In essence, it’s a marketing/braggin’ rights tool, and the manufacturers and magazines know this. There are very few “regular” people out there who could EVER get the optimum performance numbers out of ANY vehicle. Case in point…I ride a 20-year-old motorcycle that is, in theory, capable of posting quarter-mile times that are quite impressive even by todays standards (10.54 seconds). Will I ever see that level of performance? Nope. I’m simply not capable of extracting it. Neither is 95 percent of the population.
It’s simply become one of the defacto measures of vehicular performance. IRL, it means very little…at least in terms of tenths of a second; obviously there’s a fairly apparent performance difference between a Porsche Boxter and a Yugo.
(Insert obligatory "Your Quarter-Mileage May Vary…)
Besides, sports cars are meant to go around corners! If you’re looking for handling info, take a look at the numbers for G-Forces generated on a skidpad. That’s where the REAL fun is, anyway!!!
Yep. Those last figures you posted show that the performance of the two is very, very close. The Porsche was marginally quicker off the line.
But what do the numbers mean in the real world?
If you’re going to be a stop-light dragster, you want the lowest possible 0-60 time.
Let’s try another example:
Car A: 0-60 4.5 s, 1/4 mile 14.0 s
Car B: 0-60 5.0 s, 1/4 mile 13.0 s
Car A is the better stop-light dragster. Car B is better at high speed, probably because of greater power (probably combined with greater weight). Car B is going to be better at overtaking at highway speeds.

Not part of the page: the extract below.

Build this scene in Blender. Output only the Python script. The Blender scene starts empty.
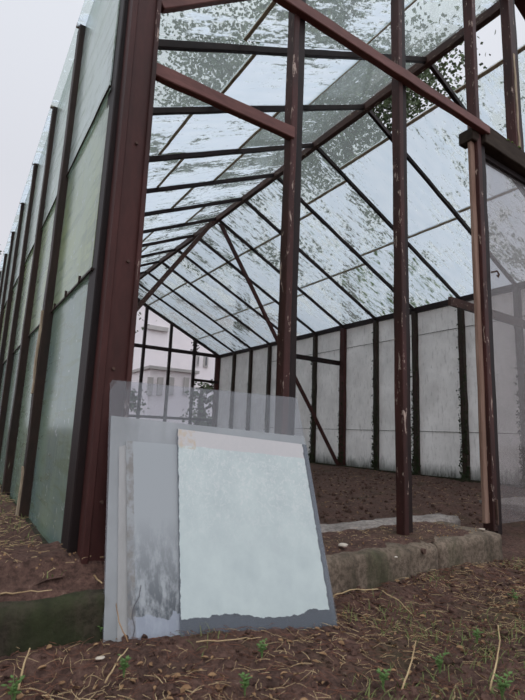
import bpy, math, random
from mathutils import Vector, Matrix, noise
random.seed(7)
scene = bpy.context.scene
COL = scene.collection

# ------------------------------------------------------------------ camera model
CX, CY, F = 262.5, 350.0, 465.004
CAM = Vector((-0.499, -1.976, 0.5))
_vy = Vector((-50 - CX, 420 - CY, F)).normalized()
_vz = Vector((368 - CX, -2268 - CY, F)).normalized()
_vx = _vy.cross(_vz)
if _vx.x < 0: _vx = -_vx
_vy = _vz.cross(_vx)
if _vy.z < 0: _vy = -_vy
# _vx,_vy,_vz = world axes seen in camera (right, down, forward) coordinates
AX_RIGHT = Vector((_vx[0], _vy[0], _vz[0]))
AX_DOWN = Vector((_vx[1], _vy[1], _vz[1]))
AX_FWD = Vector((_vx[2], _vy[2], _vz[2]))
def ray(px, py):
    v = (px - CX, py - CY, F)
    return AX_RIGHT * v[0] + AX_DOWN * v[1] + AX_FWD * v[2]
def hit(px, py, ax, val):
    d = ray(px, py)
    return CAM + d * ((val - CAM[ax]) / d[ax])
def hitp(px, py, q, n):
    d = ray(px, py)
    return CAM + d * ((q - CAM).dot(n) / d.dot(n))

cd = bpy.data.cameras.new('camera')
cam = bpy.data.objects.new('camera', cd); COL.objects.link(cam)
M = Matrix((( AX_RIGHT.x, -AX_DOWN.x, -AX_FWD.x, CAM.x),
            ( AX_RIGHT.y, -AX_DOWN.y, -AX_FWD.y, CAM.y),
            ( AX_RIGHT.z, -AX_DOWN.z, -AX_FWD.z, CAM.z), (0, 0, 0, 1)))
cam.matrix_world = M
cd.sensor_fit = 'HORIZONTAL'; cd.sensor_width = 36; cd.lens = F / 525 * 36
cd.clip_start = 0.05; cd.clip_end = 300
cd.dof.use_dof = True; cd.dof.focus_distance = 2.6; cd.dof.aperture_fstop = 10
scene.camera = cam

# ------------------------------------------------------------------ node helpers
class NT:
    def __init__(s, name):
        s.m = bpy.data.materials.new(name); s.m.use_nodes = True
        s.t = s.m.node_tree; s.t.nodes.clear()
        s.out = s.t.nodes.new('ShaderNodeOutputMaterial')
    def n(s, typ, **kw):
        nd = s.t.nodes.new(typ)
        for k, v in kw.items():
            if k in nd.inputs: 
                if hasattr(v, 'links') or isinstance(v, bpy.types.NodeSocket): s.t.links.new(v, nd.inputs[k])
                else: nd.inputs[k].default_value = v
            else: setattr(nd, k, v)
        return nd
    def link(s, a, b): s.t.links.new(a, b)
    def coords(s, scale=(1, 1, 1)):
        tc = s.n('ShaderNodeTexCoord'); mp = s.n('ShaderNodeMapping'); s.link(tc.outputs['Object'], mp.inputs['Vector'])
        mp.inputs['Scale'].default_value = scale
        return mp.outputs[0]
    def noise(s, scale, vec=None, detail=5, rough=.6, dist=0):
        nd = s.n('ShaderNodeTexNoise'); nd.inputs['Scale'].default_value = scale
        nd.inputs['Detail'].default_value = detail; nd.inputs['Roughness'].default_value = rough
        nd.inputs['Distortion'].default_value = dist
        s.link(vec if vec is not None else s.coords(), nd.inputs['Vector'])
        return nd.outputs['Fac']
    def ramp(s, fac, stops):
        r = s.n('ShaderNodeValToRGB'); s.link(fac, r.inputs[0])
        e = r.color_ramp.elements
        while len(e) < len(stops): e.new(.5)
        for q, (p, c) in zip(e, stops):
            q.position = p; q.color = (c, c, c, 1) if isinstance(c, (int, float)) else (*c, 1)
        return r.outputs[0]
    def mix(s, fac, a, b):
        nd = s.n('ShaderNodeMix', data_type='RGBA')
        for i, v in ((0, fac), (6, a), (7, b)):
            if isinstance(v, bpy.types.NodeSocket): s.link(v, nd.inputs[i])
            else: nd.inputs[i].default_value = v if i == 0 else (*v, 1)
        return nd.outputs[2]
    def math(s, op, a, b=0.0, clamp=False):
        nd = s.n('ShaderNodeMath', operation=op); nd.use_clamp = clamp
        for i, v in ((0, a), (1, b)):
            if isinstance(v, bpy.types.NodeSocket): s.link(v, nd.inputs[i])
            else: nd.inputs[i].default_value = v
        return nd.outputs[0]
    def mixs(s, fac, a, b):
        nd = s.n('ShaderNodeMixShader')
        if isinstance(fac, bpy.types.NodeSocket): s.link(fac, nd.inputs[0])
        else: nd.inputs[0].default_value = fac
        s.link(a, nd.inputs[1]); s.link(b, nd.inputs[2])
        return nd.outputs[0]
    def sh(s, typ, color=None, rough=None):
        nd = s.n(typ)
        if color is not None:
            if isinstance(color, bpy.types.NodeSocket): s.link(color, nd.inputs['Color'])
            else: nd.inputs['Color'].default_value = (*color, 1)
        if rough is not None: nd.inputs['Roughness'].default_value = rough
        return nd.outputs[0]
    def fres(s, f0=.03, k=1.0, mx=.6):
        lw = s.n('ShaderNodeLayerWeight'); lw.inputs['Blend'].default_value = .5
        v = s.math('ADD', s.math('MULTIPLY', s.math('POWER', lw.outputs['Facing'], 5.), 1 - f0), f0)
        return s.math('MINIMUM', s.math('MULTIPLY', v, k), mx)
    def bump(s, h, strength=.4, dist=.01):
        nd = s.n('ShaderNodeBump'); nd.inputs['Strength'].default_value = strength; nd.inputs['Distance'].default_value = dist
        s.link(h, nd.inputs['Height']); return nd.outputs[0]
    def pbr(s, color, rough=.7, bump=None, spec=.18):
        p = s.n('ShaderNodeBsdfPrincipled')
        for k, v in (('Base Color', color), ('Roughness', rough)):
            if isinstance(v, bpy.types.NodeSocket): s.link(v, p.inputs[k])
            else: p.inputs[k].default_value = (*v, 1) if k == 'Base Color' else v
        p.inputs['Specular IOR Level'].default_value = spec
        if bump is not None: s.link(bump, p.inputs['Normal'])
        return p.outputs[0]
    def done(s, sh):
        s.link(sh, s.out.inputs['Surface']); return s.m

def sep(t, vec, i):
    nd = t.n('ShaderNodeSeparateXYZ'); t.link(vec, nd.inputs[0]); return nd.outputs[i]

def mat_paint(name, base, rust, chip, chipamt=.68, rough=.55, stretch=(1, 1, .25)):
    t = NT(name); v = t.coords(stretch)
    big = t.noise(9, v, 6, .65); fine = t.noise(70, v, 4, .6)
    c = t.mix(t.ramp(big, [(.35, 0), (.65, 1)]), base, rust)
    ch = t.ramp(t.noise(38, t.coords(stretch), 6, .75, .6), [(chipamt, 0), (chipamt + .02, 1)])
    c = t.mix(ch, c, chip)
    c = t.mix(t.ramp(fine, [(.35, .35), (.6, 0)]), c, tuple(x * .4 for x in base))
    return t.done(t.pbr(c, rough, t.bump(fine, .5, .002)))
def mat_simple(name, a, b, scale=20, rough=.9, stretch=(1, 1, 1), bump=.4, bd=.004, spec=.15):
    t = NT(name); v = t.coords(stretch); n1 = t.noise(scale, v, 6, .65)
    return t.done(t.pbr(t.mix(t.ramp(n1, [(.3, 0), (.7, 1)]), a, b), rough, t.bump(n1, bump, bd), spec))

MT = {}
MT['red'] = mat_paint('old_red_brown_paint', (.064, .021, .018), (.038, .015, .013), (.42, .34, .28), .74)
MT['red2'] = mat_paint('flaking_red_paint', (.066, .023, .020), (.026, .012, .010), (.40, .31, .26), .605)
MT['dark'] = mat_paint('black_and_shade_paint', (.010, .006, .006), (.018, .009, .008), (.12, .08, .06), .72)  # near-black paint; also the painted shade on the gable posts' right halves
MT['raft'] = mat_paint('dark_rafter_paint', (.013, .008, .008), (.022, .010, .009), (.12, .08, .06), .72, stretch=(.4, 1, .4))
MT['ridge'] = mat_paint('weathered_ridge_paint', (.075, .032, .024), (.04, .022, .018), (.26, .20, .15), .60, stretch=(1, .3, 1))
MT['beam'] = mat_paint('header_paint', (.17, .072, .062), (.10, .042, .036), (.5, .42, .36), .70, stretch=(.3, 1, 1))
MT['wallpost'] = mat_paint('mossy_dark_post_paint', (.04, .02, .016), (.028, .026, .018), (.10, .10, .06), .62)
MT['outpost'] = mat_paint('outer_post_paint', (.020, .015, .012), (.034, .018, .013), (.2, .2, .14), .70)
MT['wood'] = mat_simple('weathered_bare_wood', (.30, .20, .155), (.13, .07, .05), 16, .85, (3, 3, .18))
MT['peel'] = mat_simple('pale_peeled_wood', (.42, .36, .26), (.14, .085, .05), 22, .85, (2, 2, .35))
MT['lintel'] = mat_simple('dark_mossy_lintel', (.05, .038, .028), (.024, .016, .013), 14, .9, (.3, 2, 2))
MT['mossdark'] = mat_simple('dark_moss', (.035, .045, .02), (.02, .022, .012), 40, 1)
MT['mossgreen'] = mat_simple('green_moss', (.10, .14, .035), (.05, .07, .02), 40, 1)
MT['putty'] = mat_simple('tan_dirty_putty', (.55, .46, .34), (.22, .17, .12), 30, .9, (1, .5, 1))
MT['metal'] = mat_simple('rusty_iron', (.10, .06, .045), (.05, .03, .025), 60, .7)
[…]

On preview, what TheInterruptingCow says about corners is very important too.
I don’t think the quarter mile time is important in and of itself–that is, in absolute terms. However, it’s a fairly quick and easy way to compare two cars; if car A has a quarter mile time of 12 seconds, then it’s a pretty damn fast car. If car B has a quarter mile time of 16 seconds, then I can tell that it’s quite a bit slower than car A. When researching what car to buy, if one has a second shorter quarter mile time, I might infer that its acceleration is better, and thus I should test drive it over the other.

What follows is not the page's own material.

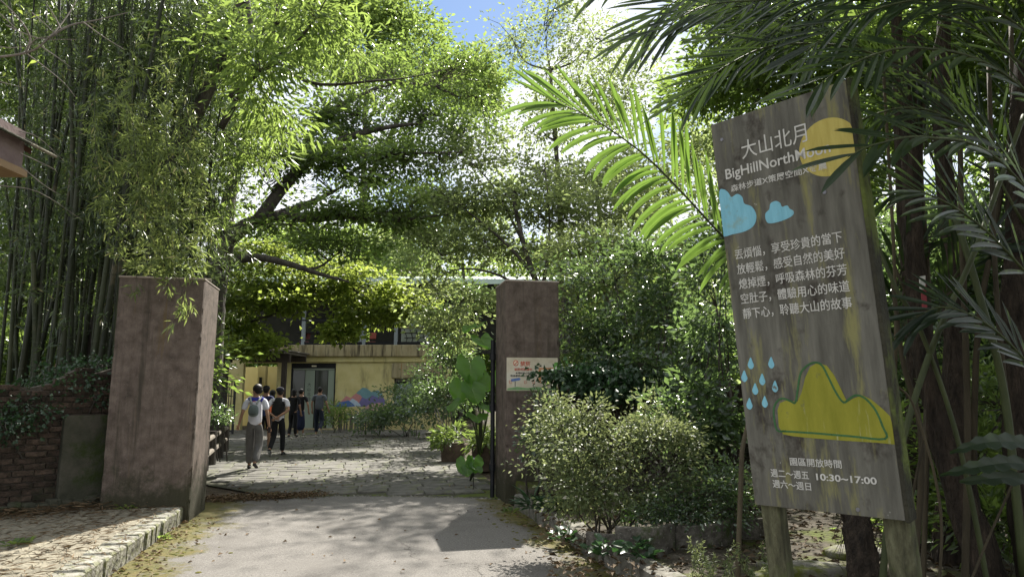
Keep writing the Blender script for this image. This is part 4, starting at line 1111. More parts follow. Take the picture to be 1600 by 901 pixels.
# ---------------------------------------------------------------- 1. the spreading fig tree
t = thing('fig_tree', 'large dark-limbed fig tree spreading over the courtyard, behind the wide left pillar', 'tree', tuple(G(330, 700)[:1]) + (17.5, 0))
base = np.array([P(322, 600, 17.5)[0], 17.5, 0.0]); t.location = tuple(base)
Ya = 17.5
trunk = limb(t, [base, P(326, 520, Ya), P(333, 450, Ya), P(350, 372, Ya)], .42, .3, M['bark'], 'trunk', 10)
sk = [trunk]
for pts, r0, r1 in (
    ([P(345, 385, Ya), P(385, 352, 17.6), P(430, 338, 17.8), P(478, 320, 18), P(520, 300, 18.5)], .24, .10),
    ([P(430, 338, 17.8), P(490, 340, 17.3), P(545, 338, 17), P(610, 345, 17), P(700, 335, 17)], .16, .05),
    ([P(400, 350, 17.6), P(455, 278, 18), P(520, 225, 18.5), P(600, 200, 19), P(690, 190, 19.5)], .2, .06),
    ([P(520, 225, 18.5), P(580, 245, 18), P(640, 240, 18), P(720, 238, 18)], .1, .04),
    ([P(350, 372, Ya), P(360, 300, 18), P(385, 215, 19), P(430, 130, 20), P(500, 60, 21)], .22, .07),
    ([P(455, 278, 18), P(500, 190, 19), P(560, 150, 20), P(620, 130, 21), P(680, 135, 21)], .12, .04),
    ([P(348, 410, 17.3), P(400, 402, 16.5), P(450, 412, 16), P(500, 428, 15.6), P(545, 440, 15.3)], .13, .05),
    ([P(350, 372, Ya), P(320, 300, 17), P(290, 220, 17), P(280, 130, 17)], .18, .05),
    ([P(430, 130, 20), P(400, 70, 20.5), P(400, 0, 21)], .1, .04)):
    sk.append(limb(t, pts, r0, r1, M['bark']))
f = Foliage(21, 0.6)
for px, py, Y, rx, rz, ry, n in ((450, 205, 18, 85, 42, 1.14, 170), (540, 255, 18, 95, 34, 1.14, 200), (640, 250, 18.5, 80, 40, 1.02, 190), (560, 180, 19, 90, 42, 1.14, 210),
    (660, 180, 20, 75, 45, 1.14, 210), (520, 325, 17.2, 90, 26, 0.90, 140), (620, 330, 17.2, 85, 28, 0.84, 150), (700, 250, 19.5, 55, 48, 0.84, 100), (410, 280, 17.5, 60, 40, 0.84, 80),
    (540, 385, 16.6, 70, 22, 0.60, 90), (600, 120, 21.5, 85, 52, 1.14, 260), (500, 90, 21.5, 80, 55, 1.08, 220), (690, 110, 22, 62, 45, 0.96, 200), (740, 150, 22, 45, 50, 0.78, 110),
    (330, 200, 17.5, 55, 65, 0.84, 120), (300, 100, 17.5, 65, 60, 0.90, 130), (380, 60, 20.5, 80, 60, 1.08, 180), (450, 350, 17.2, 60, 22, 0.60, 50), (370, 250, 17.5, 50, 50, 0.72, 60), (720, 215, 19, 50, 36, 0.60, 70)):
    f.blob(P(px, py, Y), (pxr(rx, Y), ry, pxr(rz, Y)), int(n * .62), 26, .135, .082, sig=.24, flatz=.45, shell=.15, lj=.3, droop=.1)
grow(t, sk, f, M['bark'], rb=.07, tw=.014, maxt=70)
f.build('crown', L_['ficus'], t)

# ---------------------------------------------------------------- 2. sunlit top behind it
t = thing('laurel_tree', 'tall bright yellow-green tree topping the fig tree, against the blue gap', 'tree', (-7, 41, 0))
base = np.array([P(560, 600, 41)[0], 41.0, 0]); t.location = tuple(base)
tr = limb(t, [base, P(565, 400, 41), P(570, 200, 41), P(575, 60, 41)], .3, .06, M['bark'], 'trunk')
sk = [tr, limb(t, [P(567, 300, 41), P(640, 150, 41), P(680, 60, 41)], .2, .06, M['bark']), limb(t, [P(567, 260, 41), P(500, 150, 41), P(460, 30, 41)], .2, .06, M['bark'])]
f = Foliage(22, 0.8)
for px, py, Y, rx, rz, ry, n in ((470, 15, 40, 85, 55, 3.75, 200), (560, 60, 41, 90, 62, 3.90, 300), (640, 85, 41, 70, 60, 3.60, 230), (700, 120, 41, 60, 45, 3.00, 190), (625, 30, 42, 62, 42, 3.00, 150),
    (750, 160, 41, 40, 52, 2.40, 110), (738, 105, 42, 34, 26, 1.95, 60), (540, -30, 42, 120, 60, 4.50, 260), (420, 60, 41, 70, 60, 3.00, 120)):
    f.blob(P(px, py, Y), (pxr(rx, Y), ry, pxr(rz, Y)), int(n * .7), 32, .28, .16, sig=.5, flatz=.5, shell=.45, droop=.05)
grow(t, sk, f, M['bark'], rb=.06, tw=.02, maxt=40)
f.build('crown', L_['bright'], t)

# ---------------------------------------------------------------- 3. light green maple in front of the terrace, right
t = thing('maple_tree', 'light green slender-stemmed tree rising behind the poster pillar', 'tree', (1, 14, 0))
base = np.array([P(838, 600, 16.5)[0], 16.5, 0]); t.location = tuple(base)
tr = limb(t, [base, P(842, 480, 16.5), P(830, 420, 16.5), P(818, 380, 16.5), P(800, 300, 17.2)], .10, .05, M['bark'], 'trunk')
sk = [tr]
for pts, r0, r1 in (([P(843, 470, 16.5), P(856, 400, 16.5), P(858, 330, 17), P(850, 250, 17.3)], .06, .02), ([P(835, 430, 16.5), P(790, 380, 16.5), P(730, 330, 17), P(660, 280, 17.3)], .05, .02),
    ([P(842, 470, 16.5), P(780, 430, 16.5), P(720, 420, 16.5), P(670, 440, 16.5)], .045, .015), ([P(818, 380, 16.5), P(770, 290, 17.8), P(720, 240, 17.8)], .04, .015), ([P(856, 400, 16.5), P(890, 360, 16.5), P(920, 330, 16.5)], .035, .012)):
    sk.append(limb(t, pts, r0, r1, M['bark'], k=6))
f = Foliage(23, 0.46)
for px, py, Y, rx, rz, ry, n in ((800, 300, 17.3, 85, 40, 0.50, 144), (720, 320, 17.3, 75, 38, 0.50, 121), (860, 330, 16.8, 70, 40, 0.46, 121), (660, 310, 17.8, 55, 30, 0.46, 68), (760, 380, 16.8, 75, 36, 0.46, 121),
    (690, 400, 16.8, 55, 36, 0.41, 83), (840, 270, 17.8, 70, 38, 0.46, 98), (720, 470, 16.4, 45, 38, 0.37, 76), (700, 520, 16.2, 38, 30, 0.32, 60), (760, 250, 18.3, 70, 30, 0.46, 83), (880, 400, 16.3, 45, 26, 0.37, 45), (670, 460, 16.8, 40, 30, 0.37, 45)):
    f.blob(P(px, py, Y), (pxr(rx, Y), ry, pxr(rz, Y)), n, 22, .13, .075, sig=.24, flatz=.42, shell=.2, droop=.1)
grow(t, sk, f, M['bark'], rb=.022, tw=.007, maxt=60)
f.build('crown', L_['airy'], t)

# ---------------------------------------------------------------- 4. maple over the pergola
t = thing('maple_tree', 'yellow-green maple with low boughs hanging before the terrace railing', 'tree', (-9, 21, 0))
base = np.array([P(318, 600, 21.5)[0], 21.5, 0]); t.location = tuple(base)
tr = limb(t, [base, P(316, 520, 21.5), P(326, 450, 21.5), P(335, 400, 21.5)], .14, .08, M['bark'], 'trunk')
sk = [tr]
for pts, r0, r1 in (([P(318, 545, 21.5), P(360, 532, 20.5), P(395, 502, 20.5), P(430, 490, 20.5), P(440, 470, 20.5), P(520, 480, 21)], .07, .02), ([P(326, 450, 21.5), P(400, 440, 21.5), P(470, 455, 21.5), P(560, 450, 21.5)], .07, .02),
    ([P(470, 455, 21.5), P(540, 490, 21), P(600, 500, 21)], .04, .015), ([P(335, 400, 21.5), P(400, 380, 22), P(470, 380, 22)], .05, .02)):
    sk.append(limb(t, pts, r0, r1, M['bark'], k=6))
f = Foliage(24, 0.62)
for px, py, Y, rx, rz, ry, n in ((450, 478, 20.8, 42, 18, 0.4, 60), (590, 486, 20.8, 44, 14, 0.4, 60), (640, 470, 21, 34, 22, 0.4, 50), (500, 415, 21.8, 60, 14, 0.5, 50), (385, 465, 21, 50, 32, 0.48, 99), (440, 440, 21.5, 60, 28, 0.48, 108), (500, 450, 21.5, 55, 28, 0.48, 108), (560, 455, 21.5, 55, 26, 0.44, 99), (620, 465, 21.5, 45, 26, 0.40, 81),
    (370, 515, 20.5, 36, 22, 0.36, 72), (400, 540, 20, 40, 10, 0.28, 45), (530, 512, 20.5, 26, 14, 0.24, 63), (360, 410, 22, 45, 34, 0.48, 81), (400, 395, 22, 40, 22, 0.40, 54),
    (380, 548, 19.5, 28, 8, 0.20, 27)):
    f.blob(P(px, py, Y), (pxr(rx, Y), ry, pxr(rz, Y)), int(n * .8), 26, .15, .11, sig=.24, flatz=.4, shell=.2, droop=.2)
grow(t, sk, f, M['bark'], rb=.03, tw=.009, maxt=50)
f.build('crown', L_['maple'], t)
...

More interesting to my mind is the rolling start 5-60 mph test. After all, the time acceleration is most important is on highway ramps (or passing), where you’re not completely stopped.

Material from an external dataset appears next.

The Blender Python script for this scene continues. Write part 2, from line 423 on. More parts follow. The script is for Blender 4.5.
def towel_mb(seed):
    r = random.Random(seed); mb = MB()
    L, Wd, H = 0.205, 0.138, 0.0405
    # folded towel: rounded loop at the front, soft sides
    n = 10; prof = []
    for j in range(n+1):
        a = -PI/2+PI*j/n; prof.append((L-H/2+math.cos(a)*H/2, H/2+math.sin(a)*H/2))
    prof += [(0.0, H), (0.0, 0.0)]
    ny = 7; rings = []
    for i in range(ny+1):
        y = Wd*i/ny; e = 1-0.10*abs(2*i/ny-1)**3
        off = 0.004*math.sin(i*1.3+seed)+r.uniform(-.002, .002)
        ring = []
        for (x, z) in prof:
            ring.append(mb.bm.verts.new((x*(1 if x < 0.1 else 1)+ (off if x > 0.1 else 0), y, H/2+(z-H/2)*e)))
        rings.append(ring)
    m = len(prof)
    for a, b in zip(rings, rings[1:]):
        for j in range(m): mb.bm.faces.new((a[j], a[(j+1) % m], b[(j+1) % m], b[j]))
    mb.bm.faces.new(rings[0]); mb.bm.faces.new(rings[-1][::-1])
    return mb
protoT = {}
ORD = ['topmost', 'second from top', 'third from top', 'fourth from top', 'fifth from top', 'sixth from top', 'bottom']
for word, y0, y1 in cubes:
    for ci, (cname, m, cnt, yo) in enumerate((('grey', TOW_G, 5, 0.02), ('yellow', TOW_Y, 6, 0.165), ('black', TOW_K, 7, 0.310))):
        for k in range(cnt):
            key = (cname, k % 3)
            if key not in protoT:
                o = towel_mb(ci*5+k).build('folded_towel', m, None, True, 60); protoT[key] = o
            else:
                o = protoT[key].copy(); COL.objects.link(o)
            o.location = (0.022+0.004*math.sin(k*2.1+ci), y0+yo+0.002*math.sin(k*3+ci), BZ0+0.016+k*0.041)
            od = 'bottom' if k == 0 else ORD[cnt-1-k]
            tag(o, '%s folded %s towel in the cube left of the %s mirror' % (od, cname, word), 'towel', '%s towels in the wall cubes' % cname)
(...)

True, a real sports car is made for the twisties but I wouldn’t use stock skidpad numbers to determine handling.
Skidpad numbers (of a stock car) will depend highly on the stock tires which are the easiest to change. The only way to compare 2 skidpad numbers is to use the exact same tire on both cars.
FTR my $33K (CAN) Matrix XRS stock out handles a $41K (CAN) WRX skidpad wise (0.83 vs 0.78g). I love pointing this out to my buddy who has one and who I’ve defeated on a track every 2 out of 3 races (legal race track, not a street).
Seems covered. I’ll add a few things to consider when you look at those times.
All these things will affect the elapsed 1/4 times;
Driver
Tires
Staging technique
weather
track surface
Automatic vs manual trans.
Now if the two cars are at the same track and have the same driver then the only variables will be tires and drivetrain. And luck. When you’re looking at any car that tops 100 at the trap and is faster than 13 secs in the 1/4 then you’re looking at a car that has lots of potential. I would not go by the 1/4 mile times at that point, the overall feel of the car and the way it handles would be more of a decider. Since a car with that kind of power can be modified to be even faster than factory stock, I would look into some aftermarket mods and those costs for each car. Straight line power is impressive but can be improved after you posses the right car.
Those number speak to the power of the car. Higher MPH = higher power/weight ratio. The Vette is slightly more powerful than the Porsche but because the Porsche has all that weight (rear engine) over the drive tires, it launches better and thus makes it to the finish first. AWD cars often show impressive ET’s (elapsed time) but only because the car covers about the first 100 feet fast, but not too much power shows up in the MPH.
60’ times, 0 - 60, 1/4 mile and MPH offers lots of information about how the car will pull when the right leg gets straightened out. An example of how the numbers help is where the small high revving engine that gets the good looking horse power rating but does not run so good in the 1/4 mile - No Torque.
1/8th mile tracks are only around because there was not enough room for the full 1320. Lots of people also only run for the 1/8th because the car does not meet all the safety specs for running a full 1/4 mile
All true except for the reaction time part - the clock does not start until the car breaks out of the second staging light so one may wait for a long time after the green light to go. Of course the other car will probably be headed down the track and it is the first to finish without running out that wins.
Different track conditions will affect cars on all types of tracks. To say straight line performance is useless is just false. Typically even novice drivers can get close to a pro with regard to MPH (in the same car), it does however, take lots of skill to get the car off the line as good as possible which is where the good ET’s come from
Marketing/braggin’ just as much as all the other specs - why is it any different from any other spec on the car? It is a very useful spec for one with more interest than simple transportation.
Bikes are way harder to drive than cars on the strip.
OK, then how do we rate real world power? Should we change it to zero to 1,500 feet or 0 to 1,300 feet? We should be glad there is a universal standard for comparison.
Baahhhh, road racing is just a drag race to the next turn
The brake and skid pad specs are there for a reason too.